> [Exercise details]: Go through each line of the records below and count those with the word "pixels". Give only the count.

> [Dataset entries]:

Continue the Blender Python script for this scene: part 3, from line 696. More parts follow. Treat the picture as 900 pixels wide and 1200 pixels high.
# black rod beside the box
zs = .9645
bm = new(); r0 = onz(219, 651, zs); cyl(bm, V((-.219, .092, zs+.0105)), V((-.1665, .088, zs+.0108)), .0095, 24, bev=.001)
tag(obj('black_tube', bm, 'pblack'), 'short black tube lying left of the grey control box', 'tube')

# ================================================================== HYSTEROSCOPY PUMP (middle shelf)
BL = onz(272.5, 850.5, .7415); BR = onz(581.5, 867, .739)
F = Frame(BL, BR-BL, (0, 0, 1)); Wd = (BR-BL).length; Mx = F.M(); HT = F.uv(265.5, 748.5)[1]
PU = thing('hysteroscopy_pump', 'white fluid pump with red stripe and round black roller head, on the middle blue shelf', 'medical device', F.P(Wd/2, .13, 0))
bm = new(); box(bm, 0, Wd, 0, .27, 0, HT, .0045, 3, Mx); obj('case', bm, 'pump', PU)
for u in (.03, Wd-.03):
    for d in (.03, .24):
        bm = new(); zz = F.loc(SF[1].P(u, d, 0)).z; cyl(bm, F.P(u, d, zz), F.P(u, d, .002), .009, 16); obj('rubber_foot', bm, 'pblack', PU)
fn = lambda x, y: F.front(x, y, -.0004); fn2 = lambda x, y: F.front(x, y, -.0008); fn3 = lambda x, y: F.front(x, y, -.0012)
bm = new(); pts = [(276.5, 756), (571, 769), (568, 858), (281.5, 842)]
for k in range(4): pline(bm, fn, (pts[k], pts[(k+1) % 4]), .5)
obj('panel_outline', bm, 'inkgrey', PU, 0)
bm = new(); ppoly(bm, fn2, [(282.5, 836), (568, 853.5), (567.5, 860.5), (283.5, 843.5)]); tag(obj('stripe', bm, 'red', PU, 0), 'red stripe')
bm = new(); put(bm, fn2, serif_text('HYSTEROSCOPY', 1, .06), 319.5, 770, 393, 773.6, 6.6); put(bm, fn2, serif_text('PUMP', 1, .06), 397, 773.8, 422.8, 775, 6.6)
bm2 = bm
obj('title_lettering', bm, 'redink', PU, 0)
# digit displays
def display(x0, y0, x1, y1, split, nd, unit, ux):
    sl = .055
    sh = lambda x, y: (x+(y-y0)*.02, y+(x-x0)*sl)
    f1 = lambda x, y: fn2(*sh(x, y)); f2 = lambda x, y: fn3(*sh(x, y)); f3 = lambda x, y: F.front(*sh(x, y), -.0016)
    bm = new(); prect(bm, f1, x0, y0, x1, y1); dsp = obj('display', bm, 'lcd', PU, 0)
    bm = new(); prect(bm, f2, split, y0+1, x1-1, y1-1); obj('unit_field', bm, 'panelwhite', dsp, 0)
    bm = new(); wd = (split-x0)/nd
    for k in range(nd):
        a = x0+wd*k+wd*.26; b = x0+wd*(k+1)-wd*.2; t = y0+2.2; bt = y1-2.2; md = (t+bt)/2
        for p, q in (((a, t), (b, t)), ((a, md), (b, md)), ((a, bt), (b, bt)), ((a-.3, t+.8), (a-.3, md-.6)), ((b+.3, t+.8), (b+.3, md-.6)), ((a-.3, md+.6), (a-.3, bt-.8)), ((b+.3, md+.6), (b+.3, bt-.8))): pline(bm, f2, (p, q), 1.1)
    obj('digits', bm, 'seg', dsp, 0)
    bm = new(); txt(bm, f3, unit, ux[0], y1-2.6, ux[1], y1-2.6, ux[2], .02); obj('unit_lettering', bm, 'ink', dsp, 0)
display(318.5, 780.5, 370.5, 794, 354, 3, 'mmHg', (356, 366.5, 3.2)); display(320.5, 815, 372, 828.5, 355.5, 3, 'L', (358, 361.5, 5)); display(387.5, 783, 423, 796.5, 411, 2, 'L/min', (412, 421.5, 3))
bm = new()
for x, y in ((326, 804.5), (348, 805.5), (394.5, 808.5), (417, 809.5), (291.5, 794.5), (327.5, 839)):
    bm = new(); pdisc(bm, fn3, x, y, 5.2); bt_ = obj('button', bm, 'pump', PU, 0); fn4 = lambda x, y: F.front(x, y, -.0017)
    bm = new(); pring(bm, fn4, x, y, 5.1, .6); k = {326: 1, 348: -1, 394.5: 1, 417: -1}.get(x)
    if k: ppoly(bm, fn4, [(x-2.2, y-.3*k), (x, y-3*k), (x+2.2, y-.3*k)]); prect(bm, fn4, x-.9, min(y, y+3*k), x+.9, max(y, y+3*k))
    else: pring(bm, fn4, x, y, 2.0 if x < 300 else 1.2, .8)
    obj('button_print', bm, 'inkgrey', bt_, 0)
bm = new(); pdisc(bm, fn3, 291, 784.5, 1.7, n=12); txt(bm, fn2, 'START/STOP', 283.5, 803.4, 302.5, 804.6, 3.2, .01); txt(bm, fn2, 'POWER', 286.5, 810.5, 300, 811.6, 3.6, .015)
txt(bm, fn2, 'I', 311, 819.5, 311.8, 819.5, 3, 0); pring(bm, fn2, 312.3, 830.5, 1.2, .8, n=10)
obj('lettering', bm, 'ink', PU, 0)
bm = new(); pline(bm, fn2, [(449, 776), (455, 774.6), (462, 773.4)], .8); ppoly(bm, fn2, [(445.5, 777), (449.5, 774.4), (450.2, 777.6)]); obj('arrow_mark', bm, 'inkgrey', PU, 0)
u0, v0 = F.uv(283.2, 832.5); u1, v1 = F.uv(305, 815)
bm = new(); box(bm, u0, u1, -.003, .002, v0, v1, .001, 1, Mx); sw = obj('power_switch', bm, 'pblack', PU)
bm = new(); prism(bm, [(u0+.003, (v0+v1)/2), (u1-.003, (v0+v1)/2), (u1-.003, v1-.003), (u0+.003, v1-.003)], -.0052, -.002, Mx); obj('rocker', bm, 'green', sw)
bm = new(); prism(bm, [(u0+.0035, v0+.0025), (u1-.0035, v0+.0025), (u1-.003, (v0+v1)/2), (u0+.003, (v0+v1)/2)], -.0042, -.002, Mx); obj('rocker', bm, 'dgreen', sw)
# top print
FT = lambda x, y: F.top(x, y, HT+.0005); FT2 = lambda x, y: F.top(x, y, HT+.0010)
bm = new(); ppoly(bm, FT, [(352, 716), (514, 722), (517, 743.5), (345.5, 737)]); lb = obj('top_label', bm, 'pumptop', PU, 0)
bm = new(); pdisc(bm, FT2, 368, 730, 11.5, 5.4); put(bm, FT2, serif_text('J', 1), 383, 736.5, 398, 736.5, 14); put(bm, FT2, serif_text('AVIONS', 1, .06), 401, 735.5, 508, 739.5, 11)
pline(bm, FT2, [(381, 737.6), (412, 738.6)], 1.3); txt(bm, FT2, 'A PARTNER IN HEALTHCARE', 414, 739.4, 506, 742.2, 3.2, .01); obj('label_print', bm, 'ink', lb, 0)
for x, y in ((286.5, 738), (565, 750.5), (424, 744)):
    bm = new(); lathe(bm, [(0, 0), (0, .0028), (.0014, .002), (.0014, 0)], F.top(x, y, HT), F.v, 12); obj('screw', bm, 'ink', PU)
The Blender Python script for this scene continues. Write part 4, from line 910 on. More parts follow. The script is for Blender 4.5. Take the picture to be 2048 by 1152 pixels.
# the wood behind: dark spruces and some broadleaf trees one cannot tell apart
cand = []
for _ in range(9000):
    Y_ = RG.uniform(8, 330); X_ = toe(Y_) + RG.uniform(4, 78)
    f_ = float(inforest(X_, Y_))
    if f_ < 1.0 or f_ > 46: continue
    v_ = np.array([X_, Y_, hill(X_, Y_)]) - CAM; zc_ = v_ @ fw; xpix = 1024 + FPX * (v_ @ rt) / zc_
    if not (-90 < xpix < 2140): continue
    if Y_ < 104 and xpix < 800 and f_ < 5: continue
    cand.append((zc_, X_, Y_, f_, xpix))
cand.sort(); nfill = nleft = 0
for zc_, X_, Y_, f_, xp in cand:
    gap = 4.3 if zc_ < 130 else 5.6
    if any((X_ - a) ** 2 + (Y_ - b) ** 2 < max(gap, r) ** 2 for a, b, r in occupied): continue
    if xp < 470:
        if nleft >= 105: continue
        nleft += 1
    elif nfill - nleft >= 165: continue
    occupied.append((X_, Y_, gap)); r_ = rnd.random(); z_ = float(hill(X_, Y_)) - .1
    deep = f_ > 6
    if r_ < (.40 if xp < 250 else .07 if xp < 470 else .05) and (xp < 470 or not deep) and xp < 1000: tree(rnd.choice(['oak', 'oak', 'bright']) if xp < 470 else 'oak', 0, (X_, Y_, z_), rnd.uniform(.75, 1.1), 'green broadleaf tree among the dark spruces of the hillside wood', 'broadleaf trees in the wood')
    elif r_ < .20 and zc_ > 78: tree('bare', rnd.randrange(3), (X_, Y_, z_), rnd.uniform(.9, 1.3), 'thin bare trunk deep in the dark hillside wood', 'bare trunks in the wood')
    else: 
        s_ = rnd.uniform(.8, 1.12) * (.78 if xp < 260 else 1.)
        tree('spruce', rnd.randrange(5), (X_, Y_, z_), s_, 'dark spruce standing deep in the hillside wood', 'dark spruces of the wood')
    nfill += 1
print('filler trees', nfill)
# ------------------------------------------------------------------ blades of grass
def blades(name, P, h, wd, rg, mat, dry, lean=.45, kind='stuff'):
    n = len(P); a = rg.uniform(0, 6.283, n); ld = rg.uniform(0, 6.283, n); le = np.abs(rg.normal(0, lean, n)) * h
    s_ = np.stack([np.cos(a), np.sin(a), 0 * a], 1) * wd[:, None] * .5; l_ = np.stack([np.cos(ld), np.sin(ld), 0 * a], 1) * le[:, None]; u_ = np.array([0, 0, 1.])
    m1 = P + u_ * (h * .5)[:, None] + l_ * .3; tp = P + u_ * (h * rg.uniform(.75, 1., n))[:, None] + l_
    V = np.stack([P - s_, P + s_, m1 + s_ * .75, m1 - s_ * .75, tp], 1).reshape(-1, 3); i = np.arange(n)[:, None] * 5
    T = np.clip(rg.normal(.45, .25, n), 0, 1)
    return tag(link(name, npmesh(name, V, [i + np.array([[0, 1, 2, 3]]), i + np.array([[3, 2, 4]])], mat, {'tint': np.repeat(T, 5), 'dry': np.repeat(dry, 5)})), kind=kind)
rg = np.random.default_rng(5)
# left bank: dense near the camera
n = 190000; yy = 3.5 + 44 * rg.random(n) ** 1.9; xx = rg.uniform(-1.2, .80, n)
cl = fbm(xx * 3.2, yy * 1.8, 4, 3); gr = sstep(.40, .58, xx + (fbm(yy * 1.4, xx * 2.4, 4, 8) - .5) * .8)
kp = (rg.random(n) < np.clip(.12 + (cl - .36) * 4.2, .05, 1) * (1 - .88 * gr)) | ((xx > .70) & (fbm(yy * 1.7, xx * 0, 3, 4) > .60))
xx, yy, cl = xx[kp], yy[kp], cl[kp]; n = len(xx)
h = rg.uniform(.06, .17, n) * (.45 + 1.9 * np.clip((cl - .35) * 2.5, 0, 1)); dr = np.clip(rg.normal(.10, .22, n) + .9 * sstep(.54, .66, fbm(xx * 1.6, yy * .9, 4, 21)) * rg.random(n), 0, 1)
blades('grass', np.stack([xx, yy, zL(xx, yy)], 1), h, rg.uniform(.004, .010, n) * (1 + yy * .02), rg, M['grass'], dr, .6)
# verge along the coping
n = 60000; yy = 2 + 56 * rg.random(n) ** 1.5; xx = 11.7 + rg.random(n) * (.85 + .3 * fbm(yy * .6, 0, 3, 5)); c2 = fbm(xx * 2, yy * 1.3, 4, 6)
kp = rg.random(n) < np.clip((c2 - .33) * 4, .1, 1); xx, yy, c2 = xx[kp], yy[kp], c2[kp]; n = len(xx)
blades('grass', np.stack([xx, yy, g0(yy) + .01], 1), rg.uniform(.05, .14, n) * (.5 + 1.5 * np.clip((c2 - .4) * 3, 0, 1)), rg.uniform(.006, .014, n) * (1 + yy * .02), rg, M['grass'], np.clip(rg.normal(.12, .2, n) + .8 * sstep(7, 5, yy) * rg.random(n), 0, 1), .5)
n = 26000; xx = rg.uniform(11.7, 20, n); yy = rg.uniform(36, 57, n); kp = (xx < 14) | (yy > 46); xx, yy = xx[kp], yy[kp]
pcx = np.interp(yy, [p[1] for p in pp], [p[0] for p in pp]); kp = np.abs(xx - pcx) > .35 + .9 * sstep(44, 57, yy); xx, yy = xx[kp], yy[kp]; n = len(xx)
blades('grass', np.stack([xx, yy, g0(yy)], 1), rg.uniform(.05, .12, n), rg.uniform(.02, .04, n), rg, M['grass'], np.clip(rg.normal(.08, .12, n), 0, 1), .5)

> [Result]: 2